Offensive Counterspace and US Military Superiority above the Skies: .”Parasitic” Weapon Eyed for Space
The Air Force’s cadre of space war planners has always liked to dream big. Take the current issue of Air & Space Power Journal, for instance. In it, fifteen USAF officers muse about how best to apply (and extend) the American military’s superiority above the skies.
Maj. Mark Steves foresees a fleet of airships, operating at the atmosphere’s edge, keeping watch and relaying communications around the globe. Les Doggerel, a civilian at Air Force Space Command, looks forward to an array of cheap, “plug and play” satellites that can be launched at a moment’s notice.
But perhaps the most ambitious plan comes from ICBM combat crew commander Capt. Joseph T. Page II, who calls for launching cyberattacks on enemy satellites — and then capturing the orbiters, or tossing them into the atmosphere, if the need arises.
Military planners have long considered space to be the “ultimate high ground.” And to defend that high ground, Air Force doctrine calls for two main strategies – defensive counterspace (protecting our satellites) and offensive counterspace (knocking out the other guys’).
Capt. Page isn’t too impressed with playing defense. “It will not increase the balance in our favor but only ‘hold the line’ against enemy attacks,'” he writes.
But offensive counterspace has proved tricky, with the specter of shards of broken satellites strewn in space, or crashing down to Earth. Page’s suggestion: hijack an enemy orbiter’s attitude control system — which runs everything from propulsion to communications – and replace it with a “parasitic attitude control system,” or PACS.
The idea of covertly supplanting a satellite’s ACS is technologically feasible and may become a desired, mature capability when conflict arises in space…. [It] involves controlling an enemy satellite by supplanting its original ACS and negating the satellite’s mission with the PACS. [It] can control a satellite in numerous ways…
• Depleting the satellite’s primary fuel until the satellite is drifting (denial/disruption). Once a satellite runs out of maneuvering fuel to counter drifting, it is considered dead.
• Stressing and straining the satellite bus until body-part separation occurs from changes in angular-momentum spin rates (destruction). Assuming the satellite is three-axis stabilized, enough rotational velocity would put tremendous stress on the solar panels/deployed antennae.
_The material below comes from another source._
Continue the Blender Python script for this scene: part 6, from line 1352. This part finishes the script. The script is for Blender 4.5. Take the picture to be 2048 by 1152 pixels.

Application of enough stress and strain will separate the appendages, depending upon the rate of spin applied to the satellite bus.
• Realigning… antennae for friendly-force intelligence collection by moving the directional antenna’s “footprint” away from hostile ground-station coverage areas and towards space-based signals-intelligence satellites or simply aiming the antennae into deep space, away from Earth (deception/denial)…
• Pushing the satellite into transfer orbit for atmospheric reentry or physical capture (destruction/denial/degradation/disruption). Deliberate movement of the satellite out of its expected orbital plane would allow the PACS controller full, positive control over the satellite’s designated path. Physical capture by friendly spacecraft and crews becomes possible by bringing the satellite down to an acceptable orbital altitude. If the plan calls for its physical destruction, lowering the satellite’s altitude and speed can allow atmospheric friction to heat up and structurally weaken or burn up the satellite bus and payload. (emphasis mine)
Now, to be clear, this is just one Captain’s concept – not some official Air Force program. And other writers in the current Journal take much more sober views of the limits of U.S. space power. Retired Lt. Col. “Mel” Tomme calls B.S. on the idea of launching little, “tactical” satellites into low-earth orbit. Space and Missile Systems Center commander Lt. Gen. Michael Hamel says that the military’s space capabilities have badly eroded, and that it’s time to get “back to basics.”
But Page sees efforts underway now that could eventually lead to his “parasitic” space-weapon: prototype orbital tugboats, that would move satellites from one orbit to the next; small space ships designed for “proximity operations” near another satellite. Both are, in effect, physically correcting a satellite’s flight. Maybe software could do a better job… Hey, a Captain can dream, can’t he?